A €50 virtual reality headset powered by your mobile phone
That upgrades when your phone does.
What if I told you you could buy a virtual reality headset for around €50 that could upgrade its technological power as often as you do your contract mobile phone?
Bear in mind that a new Oculus Rift development kit costs $350, and Sony's Project Morpheus is unlikely to be cheap. And even if you can afford one, there's the danger of your purchase being usurped by a newer version of the hardware months or years down the line.
Vrizzmo, a VR headset I stumbled upon at Polish conference Digital Dragons, does things differently. It's a €50 device powered by your smartphone, which is quite literally strapped to the front. Optical lenses and an app do the rest, converting movies, games or pictures into stereoscopic 3D.
If your phone has a screen that's 4.7-inches or bigger, you can use it. No wires, no separate computer needed. And when you get a new phone, you can use that one instead.
Vrizzmo is the creation of Polish company De JET Works, run by Dariusz Żołna, a veteran of the video gaming scene there. He had the idea after making an augmented reality game, coincidentally around the same time Oculus Rift took off, he told me.
He wanted to do something different, something simple - so he ordered some optics, glued them onto a Lego prototype headset and used rubber straps to hold a phone in place. "And it worked," he beamed.
The prototype on show at Digital Dragons was not made from Lego, although it retained a built-from-pieces, toyish look. The angular sides made it slightly uncomfortable to wear, but they'll be rounded for the production model.

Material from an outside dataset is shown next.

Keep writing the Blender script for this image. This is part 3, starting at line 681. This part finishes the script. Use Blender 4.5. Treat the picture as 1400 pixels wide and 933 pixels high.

The game I tried Vrizzmo with was a zombie one, running on one of the developer's phones. It was basic, comprising of being rooted to the spot and spinning to look at - and automatically shoot - obese undead. Importantly, the stereoscopic 3D effect worked.
It's early days - the idea full of potential but without the weight of evidence it needs to back it up. Where De JET and Vrizzmo are at now is preparing to send development kits out in the next month or so. I hear the '1000 units' figure bandied about but it's not clear whether this is an in-theory amount or actually how many will be sent out.
To take its next steps, Żołna and De JET also need investment; up until now it's been paid for out of their own pocket. That's what the company and device were at Digital Dragons trying to drum up.
"The difference is very simple," said Żołna, summing up the Vrizzmo pitch. "If you buy Oculus ... after two years you have old device - you need to buy a new Oculus. But if you use something like this, it never gets old, because if you change your phone you upgrade your device - better resolution, better computing power."